『クレヨンしんちゃん』で2代目野原しんのすけ役をつとめる声優の小林由美子さん。少年漫画がきっかけで小学4年生から抱いていた声優の夢を叶えるべく、中学時代はまさかの3年間を過ごします。(全2回中の2回)

「声優になる。悟空になる」

── いつごろから声優になりたいと思っていましたか。

 

小林さん:8歳上の兄の影響で、少年漫画をよく読んでいました。漫画から読んでハマった『ドラゴンボール』のアニメを夢中になって見ていたのですが、そのころは声優という職業を知らなくて、アニメのキャラクターが声を出しているんだろうと思っていました。

 

小林由美子さんとお子さん
プライベートではふたりのお子さんの母でもある小林由美子さん

あるとき友達が、アニメ雑誌に載っていた野沢雅子さんの記事を見せてくれたんです。「小林、この人が悟空の声をやってるんだって」「えっ、人!?人がやってるの!しかも女の人!?」と、衝撃を受けたのが小学校4年生のときでした。そこから声優に興味を持って、図書館で声優になるための本を片っ端から借りて読み、将来は声優になりたいと思うようになりました。

 

── 小学4年生からの夢を叶えたんですね。どんな努力をされてきましたか。

 

小林さん:「野沢雅子さんのように少年の声が得意な声優さんになる。なんならもう悟空さんになる!」くらいの勢いでした。今ほど声優という職業がメジャーではなかったので、周りからは「なに言ってんの」という目で見られていたと思います。

 

自分なりに調べた結果、声優にとって大事なことは芝居だと思い、中学では演劇部に入ろうと思っていたんです。でも残念ながら演劇部がなくて。何か自分を表現する部活はないかと探していたときに器械体操部の人のゆか演技を見て、「これは表現力を磨くのにいい!」と思い即入部しました。それと、バク転、バク中する姿を見て、「めっちゃかっこいい!これが出来たら悟空さんになれる!」と思ったのが動機の半分です(笑)。

 

そこから3年間、ひたすらバク転、バク中をするためだけに時間を費やしました。本当は他にもさまざまな競技があるので、かなり戦力にならないやつだったと思います。でもその甲斐あってバク転、バク中はできるようになりました。そのあと、高校では演劇部に所属して見事にハマりました。本来、3年生は夏ごろに引退するのですが、翌年の2月まで居座り続けて、お局中のお局に。よくも悪くもハマったら猪突猛進なところがあるので、これと思ったらまっすぐ突き進んできました。

 

── 高校卒業後の進路は、声優になることを見据えて決めたのですか。

 

小林さん:高校を卒業したら声優の専門学校に行きたかったのですが、親からも先生からも反対されました。先生からは「声優なんていうのは夢物語。
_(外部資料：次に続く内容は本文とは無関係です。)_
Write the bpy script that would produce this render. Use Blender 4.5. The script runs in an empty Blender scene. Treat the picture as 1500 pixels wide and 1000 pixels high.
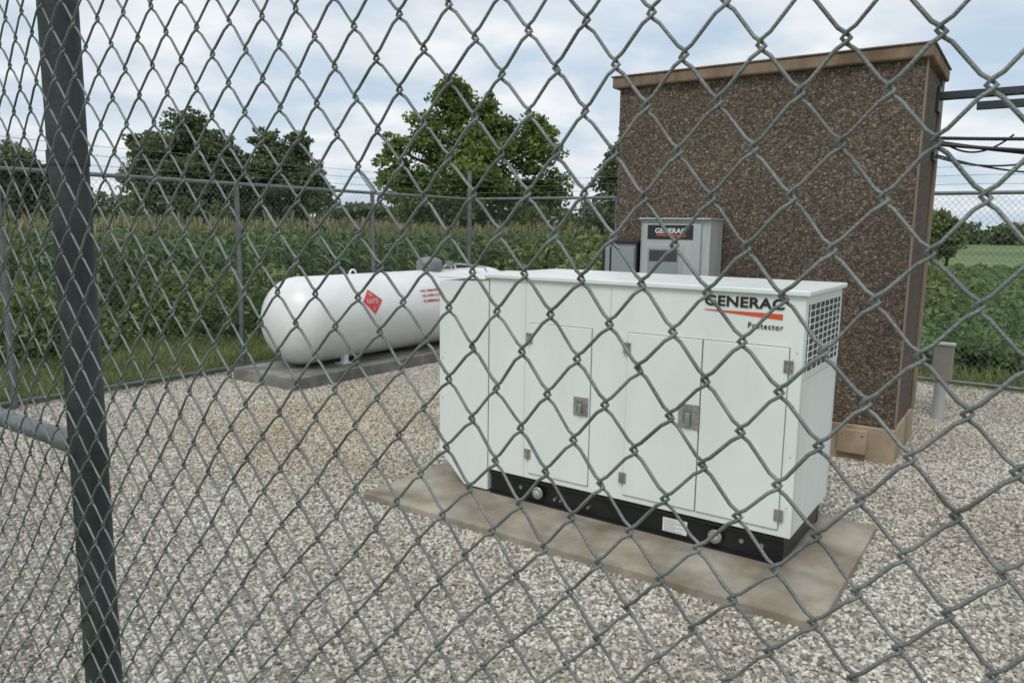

アニメはもう趣味でいいだろう」と言われて。半ば説得された形で大学に行くことを決めたのですが、内心は「絶対、声優になってやるぞ」と思っていました。

 

大学受験と並行しながら、先生や親には内緒で、声優事務所の特待生オーディションを受けまくっていました。授業料が自分では払えないと思ったので、授業料免除の特待生になるしかないと思ったんです。高校3年生の夏に、「声優サマーオーディション」という声優希望の子たちのための特待生オーディション合宿に参加し、そこでミューラスという事務所の特待生としてデビューさせていただくことになりました。大学にも無事合格し、学生生活を送りながら声優の仕事をさせていただくことになりました。